The work begins with a barely perceptible hum, a high oscillating tone that runs like a filament through the whole composition.  It builds very slowly.  You are, perhaps, 20 seconds in before you’re really sure that the whole thing is underway at all.  Then a wild cat’s howl of violin, the subtle grounding of piano… the conversation has started, an exercise in both making sound and listening to it that winds through forests and oceans of aural sensation.  Conrad’s violin and Palestine’s piano talk to one another, sometimes settling on the same series of notes, sometimes wildly contradicting one another.  The violin turns abrasive and harsh at intervals, bow bouncing wildly over the strings and carving double toned arcs.  Then abruptly it will settle, evoking long pulsating tones that ebb and wane like the thickness of a line drawing.  The piano, even when it hovers over the same notes, is a whole different being, liquid, assured, conscious of its own musical beauty.  The violin whispers, trembles, sidles up to its melodies, bursting into violence, then subsiding. 
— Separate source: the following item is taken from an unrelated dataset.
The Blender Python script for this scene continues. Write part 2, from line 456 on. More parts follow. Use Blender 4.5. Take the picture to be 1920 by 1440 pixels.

The piece climaxes just before the halfway point, somewhere in the low 20s, as piano notes come in thicker flurries and the violin turns brutal and primitive and loud.  The singing emerges out of this denser fabric, a background that is both terrifying and vulnerable.  It is a wordless, mysterious sort of chant, tones landed on hard then allowed to gradually dissipate, not difficult at all to imagine as part of some sort of Gnostic rite.  The piece crests over the next five minutes, reaching its loudest volume, its highest degree of complication, and its most arresting emotional pitch by the 28 minute mark.  There are aftershocks—the composition goes on for another 23 minutes from here—but the most harrowing portion is over.  The singing will not return again until very close to the end, sounding this time clearer and more resonant against a subtler drone.  The piece closes sweepingly, in long drones, shimmery piano runs, and wildly squealing string sounds.  There is a long silence and the audience erupts, whooping and hollering as if they were at a rock show, not a classical concert… and perhaps they were.